Through two optional mini activities and a 1 vs 100 Game Show, students practice applying the tools of supply and demand analysis real-world scenarios.
Objectives
At the end of this lesson students will be able to
- Explain how various policies and regulations impact market price and quantity.
- Use a supply and demand graph to illustrate the impact of various policies and regulations.
Economic Concepts
| Demand | Supply | Market clearing price |
| Competition | Exchange | Price ceilings & floors |
| Property rights | Marginal analysis |
Key Ideas
1. Review:
- In open markets, prices moving freely in response to changes in supply and demand allocate resources to their most highly valued uses.
- Market equilibrium, the condition where quantity supplied equals quantity demanded, emerges from the predictable responses of buyers and sellers to price incentives.
2. Institutions establish the rules of the game under which markets operate. Government(s) may create or affect institutional arrangements.
- Government actions that support the effective operation of open markets include such important activities as enforcing the rule of law and defining and protecting property rights.
- Government actions that reduce the openness of markets inhibit the ability of price incentives to allocate resources to their most highly-valued uses.
- Examples of changes in the rules of the game that inhibit markets include restrictions on price levels or on the conditions of production, sale, and consumption.
- Controls that prevent prices from rising to an equilibrium result in shortages
- Controls that prevent prices from falling to an equilibrium result in surpluses.
- Regulations, such as licensing, production regulations, and quality specifications reduce supply and increase prices.
- Government actions that are well-intentioned often produce unintended consequences such as “black markets” to allocate goods, or impacts on other markets that were not the target of the actions.
3. Understanding how prices act as incentives that influence people’s choices allows us to predict and explain the results of government actions that restrict the operation of markets.
- Price controls lead to shortages (price ceilings) and surpluses (price floors).
- Restrictions on competition, regulations, and subsidies reduce quantities sellers offer in the market and raise prices to buyers.
4. Economists conceptually organize the apparent chaos of markets by using the supply and demand model.
- Review: Law of demand and law of supply introduced in Lesson 2.
- Demand – people’s willingness and ability to buy – is affected by such factors as tastes, incomes, and the price and availability of substitutes and complements.
- Supply – producers’ and sellers’ willingness and ability to offer products for sale – is affected by such factors as availability of resources and production cost; the number of sellers; and the prices of other products.
- Prices coordinate market activity by providing incentives to buyers and sellers to act so that both gain from trade.
5. Equilibrium (market clearing) prices emerge from the interactions of demanders and suppliers in markets and provide incentives that shape buyers’ and sellers’ future choices.
- If sellers offer more than buyers are willing to purchase at the current price, inventories accumulate and the market receives a signal that price is too high.
- If buyers cannot purchase all that they demand or cannot find certain goods at the current price, the market receives a signal that price is too low.
- The inventory and purchase signals move price in the direction of an equilibrium price, or market clearing price, where quantity demanded equals quantity supplied.
6. Markets function most effectively when prices move freely in response to changes in supply and demand.
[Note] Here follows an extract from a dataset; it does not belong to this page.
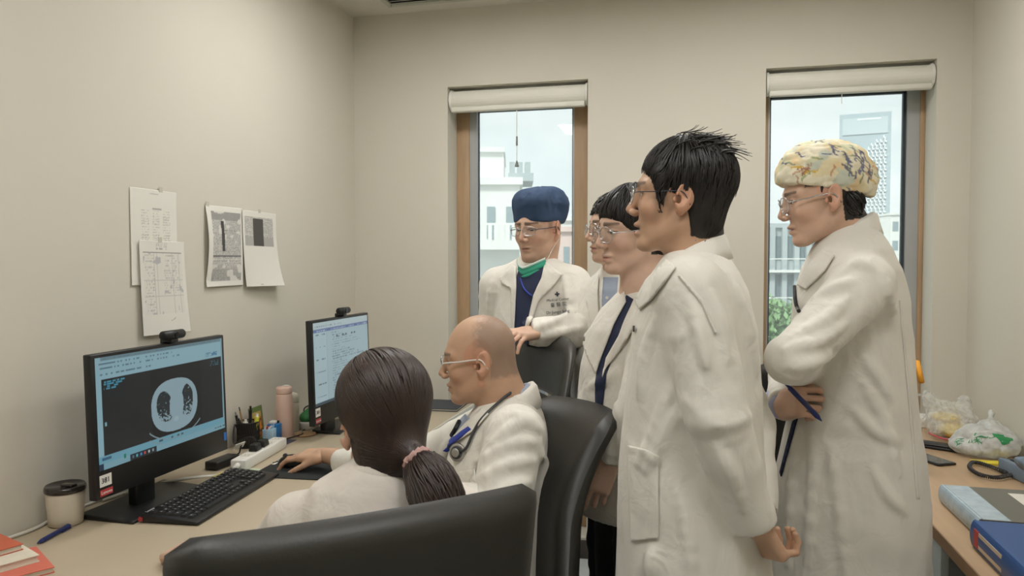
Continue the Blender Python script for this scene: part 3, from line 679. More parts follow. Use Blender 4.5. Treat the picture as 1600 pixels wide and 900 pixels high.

Institutional support for markets, in the form of clearly defined property rights and the rule of law, facilitate the free movement of prices.
7. Market power results from successful efforts to reduce competition.
- (Option: Re-run the “In the Chips” activity with limited seller competition.)
- Economic growth is restricted when competition is reduced in a market.
Ideas To Take Away From This Lesson
- Open markets benefit both buyers and sellers by providing a low cost mechanism in which they can trade with each other.
- Open markets encourage economic growth.
- Open entry and exit and competition between participants are necessary for markets to function effectively.
- Clearly defined property rights and a stable rule of law are necessary for markets to function at low cost to participants.